Carroll school trustees on Monday rejected donations of “In God We Trust” signs displaying the rainbow flag and colors, stating that the district already had signs donated.

Sravan Krishna, who spoke during the public comment portion of Monday night’s board meeting, said the signs complied with a state law passed during the last legislative session.

The law requires public schools to display donated signs and posters with the national motto “In God We Trust” in prominent places in all buildings within the school district.

The signs displayed at Monday’s meeting also show the Texas and United States flags. In one sign, the motto is spelled out in Arabic.

“We were hoping that they (trustees) would accept our donation and make us feel included as part of this community as workers, taxpayers and citizens,” Krishna said.

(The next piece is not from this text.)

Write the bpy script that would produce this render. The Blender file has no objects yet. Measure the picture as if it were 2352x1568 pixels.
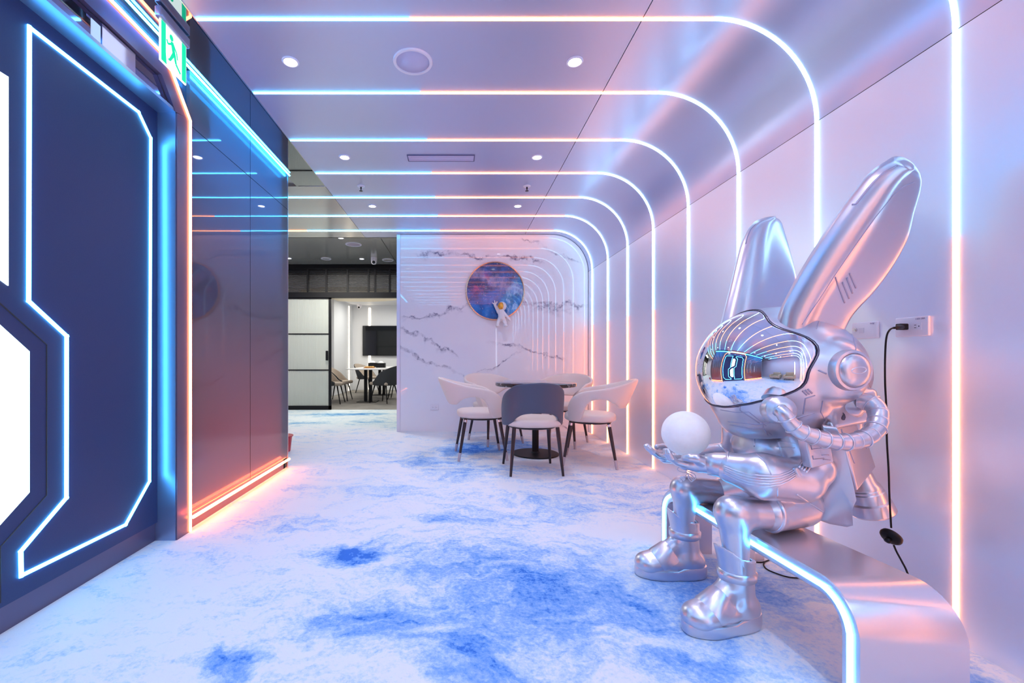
import bpy, math, random
import numpy as np
from mathutils import Vector, Matrix
from mathutils.bvhtree import BVHTree
from math import sin, cos, pi, radians as R

S = bpy.context.scene
COL = S.collection
# ------------------------------------------------------------------ camera, world, exposure
cd = bpy.data.cameras.new('camera'); cam = bpy.data.objects.new('camera', cd); COL.objects.link(cam)
cam.location = (0, 0, 1.0); cam.rotation_euler = (pi/2, 0, 0)
cd.sensor_width = 36; cd.lens = 36*1000/2352
cd.shift_x = (1176-1052)/2352; cd.shift_y = (820-784)/2352
cd.clip_start = .02
S.camera = cam
w = bpy.data.worlds.new('world'); S.world = w; w.use_nodes = True
w.node_tree.nodes['Background'].inputs[0].default_value = (.5, .5, .7, 1)
w.node_tree.nodes['Background'].inputs[1].default_value = .05
S.view_settings.view_transform = 'Standard'; S.view_settings.look = 'None'
S.view_settings.exposure = 0.12; S.view_settings.gamma = 1.0
S.view_settings.use_curve_mapping = False
LED = 13.0          # radiance of the LED tubes
SPOT = 30.0         # watts of a downlight

def area(name, loc, size, energy, color, rot=(0, 0, 0)):
    l = bpy.data.lights.new(name, 'AREA'); l.shape = 'RECTANGLE'; l.size, l.size_y = size
    l.energy = energy; l.color = color
    o = bpy.data.objects.new(name, l); COL.objects.link(o); o.location = loc; o.rotation_euler = rot
    return o
area('meeting_room_fill_lamp', (-2.0, 10.9, 2.5), (1.6, 2.6), 130, (1, .97, .88))  # area lamp added to fill the meeting room, no fitting built
area('corridor_fill_lamp', (-2.3, 7.2, 2.70), (1.0, .5), 55, (1, .96, .88))  # area lamp added to brighten the corridor and the fluted door

# ------------------------------------------------------------------ helpers
def P(px, py, Y):
    """photo pixel at depth Y -> metres (f = 1000 px, horizon 820, vanishing point 1052)"""
    return Vector(((px-1052)*Y/1000, Y, 1-(py-820)*Y/1000))

def tag(o, label=None, cat=None, group=None, kind=None):
    if label: o['label'] = label
    if cat: o['category'] = cat
    if group: o['group'] = group
    if kind: o['kind'] = kind
    return o

def thing(name, label, cat, loc=(0, 0, 0), rz=0, group=None):
    o = bpy.data.objects.new(name, None); COL.objects.link(o); o.location = loc
    o.rotation_euler = (0, 0, rz); o.empty_display_size = .1
    return tag(o, label, cat, group)

def struct(name, loc=(0, 0, 0)):
    o = bpy.data.objects.new(name, None); COL.objects.link(o); o.location = loc
    o['kind'] = 'structure'; return o

class MB:
    def __init__(s): s.v = []; s.f = []
    def add(s, vs, fs):
        n = len(s.v); s.v += [tuple(v) for v in vs]; s.f += [tuple(i+n for i in f) for f in fs]; return s
    def box(s, lo, hi):
        (a, b, c), (d, e, f) = lo, hi
        return s.add([(a,b,c),(d,b,c),(d,e,c),(a,e,c),(a,b,f),(d,b,f),(d,e,f),(a,e,f)],
                     [(0,3,2,1),(4,5,6,7),(0,1,5,4),(1,2,6,5),(2,3,7,6),(3,0,4,7)])
    def cbox(s, c, h, M=None, bev=0):
        """box by centre / half size, optional matrix and bevel"""
        hx, hy, hz = h; b = min(bev, hx*.9, hy*.9, hz*.9)
        if b <= 0:
            vs = [Vector((x*hx, y*hy, z*hz)) for z in (-1,1) for x, y in ((-1,-1),(1,-1),(1,1),(-1,1))]
            fs = [(0,3,2,1),(4,5,6,7),(0,1,5,4),(1,2,6,5),(2,3,7,6),(3,0,4,7)]
        else:
            vs = []; n = 4
            def ring(ix, iy, z):
                for q, (sx, sy) in enumerate(((1,1),(-1,1),(-1,-1),(1,-1))):
                    for k in range(n+1):
                        a = pi/2*(q+k/n); vs.append(Vector((sx*(hx-b)+ix*cos(a), sy*(hy-b)+ix*sin(a), z)))
            lev = [(b*sin(pi/2*j/3), -hz+b-b*cos(pi/2*j/3)) for j in range(4)]
            lev += [(b*cos(pi/2*j/3), hz-b+b*sin(pi/2*j/3)) for j in range(4)]
            for r_, z in lev: ring(r_, r_, z)
            m = 4*(n+1); fs = []
            for l in range(len(lev)-1):
                for k in range(m):
                    a, c2 = l*m+k, l*m+(k+1) % m; fs.append((a, c2, c2+m, a+m))
            fs.append(tuple(reversed(range(m)))); fs.append(tuple(range((len(lev)-1)*m, len(lev)*m)))
        c = Vector(c)
        vs = [((M @ v) if M else v)+c for v in vs]
        return s.add(vs, fs)
    def tube(s, pts, r, n=10, caps=True, closed=False):
        pts = [Vector(p) for p in pts]; m = len(pts)
        if not hasattr(r, '__len__'): r = [r]*m
        up = None; base = len(s.v); vs = []
        for i, p in enumerate(pts):
            if closed: t = pts[(i+1) % m]-pts[i-1]
            else: t = pts[min(i+1, m-1)]-pts[max(i-1, 0)]
            t = t.normalized() if t.length > 1e-9 else Vector((0,0,1))
            if up is None: up = t.orthogonal().normalized()
            else:
                up = up-t*up.dot(t); up = up.normalized() if up.length > 1e-6 else t.orthogonal().normalized()
            b = t.cross(up)
            for k in range(n):
                a = 2*pi*k/n; vs.append(p+(up*cos(a)+b*sin(a))*r[i])
        fs = []
        for i in range(m if closed else m-1):
            j = (i+1) % m
            for k in range(n):
                fs.append((i*n+k, i*n+(k+1) % n, j*n+(k+1) % n, j*n+k))
        if caps and not closed:
            fs.append(tuple(reversed(range(n)))); fs.append(tuple(range((m-1)*n, m*n)))
        return s.add(vs, fs)
    def lathe(s, c, prof, n=32, M=None):
        """profile [(radius, height)] turned about local z at c"""
        c = Vector(c); vs = []; fs = []; m = len(prof)
        for (r_, z) in prof:
            for k in range(n):
                a = 2*pi*k/n; v = Vector((r_*cos(a), r_*sin(a), z)); vs.append(((M @ v) if M else v)+c)
        for i in range(m-1):
            for k in range(n):
                fs.append((i*n+k, i*n+(k+1) % n, (i+1)*n+(k+1) % n, (i+1)*n+k))
        if prof[0][0] > 1e-6: fs.append(tuple(reversed(range(n))))
        if prof[-1][0] > 1e-6: fs.append(tuple(range((m-1)*n, m*n)))
        return s.add(vs, fs)
    def ell(s, c, r, nu=24, nv=14, M=None):
        c = Vector(c); vs = []; fs = []
        for j in range(nv+1):
            e = -pi/2+pi*j/nv
            for k in range(nu):
                a = 2*pi*k/nu
                v = Vector((r[0]*cos(e)*cos(a), r[1]*cos(e)*sin(a), r[2]*sin(e))); vs.append(((M @ v) if M else v)+c)
        for j in range(nv):
            for k in range(nu): fs.append((j*nu+k, j*nu+(k+1) % nu, (j+1)*nu+(k+1) % nu, (j+1)*nu+k))
        return s.add(vs, fs)
    def prism(s, poly, ax, a, b):
        """polygon in the plane across axis ax ('x','y','z'), from a to b"""
        def v(p, t): return {'x': (t, p[0], p[1]), 'y': (p[0], t, p[1]), 'z': (p[0], p[1], t)}[ax]
        n = len(poly)
        vs = [v(p, a) for p in poly]+[v(p, b) for p in poly]
        fs = [(i, (i+1) % n, n+(i+1) % n, n+i) for i in range(n)]+[tuple(reversed(range(n))), tuple(range(n, 2*n))]
        return s.add(vs, fs)
    def grid(s, rows, closed_u=False, caps=False):
        m, n = len(rows), len(rows[0]); vs = [p for r_ in rows for p in r_]; fs = []
        for i in range(m-1):
            for k in range(n if closed_u else n-1):
                fs.append((i*n+k, i*n+(k+1) % n, (i+1)*n+(k+1) % n, (i+1)*n+k))
        if caps: fs += [tuple(reversed(range(n))), tuple(range((m-1)*n, m*n))]
        return s.add(vs, fs)
    def build(s, name, mat, parent=None, smooth=False, angle=None):
        me = bpy.data.meshes.new(name); me.from_pydata(s.v, [], s.f); me.update()
        import bmesh
        bm = bmesh.new(); bm.from_mesh(me)
        bmesh.ops.remove_doubles(bm, verts=bm.verts, dist=1e-6)
        bmesh.ops.recalc_face_normals(bm, faces=bm.faces)
        if smooth:
            for f in bm.faces: f.smooth = True
            if angle:
                for e in bm.edges:
                    if len(e.link_faces) == 2 and e.calc_face_angle(0) > R(angle): e.smooth = False
        bm.to_mesh(me); bm.free()
        o = bpy.data.objects.new(name, me); COL.objects.link(o)
        if mat: me.materials.append(mat)
        if parent: o.parent = parent
        return o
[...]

Krishna worked with several groups including the Southlake Anti-Racism Coalition that designed some of the posters.

Krishna said they also worked with the Texas Bipartisan Alliance to make sure the posters conformed to the requirements of the state law.

The Carroll ISD board recently accepted donations of “In God We Trust” signs from Patriot Mobile, a self-billed conservative Christian cellphone company based in Grapevine.

Patriot Mobile created a political action committee, Patriot Mobile Action, and gave it more than $600,000 to contribute to candidates running for school board in Southlake, Grapevine and other areas in North Texas.

Krishna said the groups requested to be added to the school board agenda last week, but the request was denied. Krishna said he decided to use the three minutes he was given during public comment to offer the donation.

He said there was no explanation of the donation process and nothing was posted on how many signs the district would accept.

“This is very clearly a very discriminatory and bigoted action against others in the community that are not Christian nationalists,” he said.

The rainbow flag, also known as the gay pride flag, is a symbol of LGBTQ pride and social movements.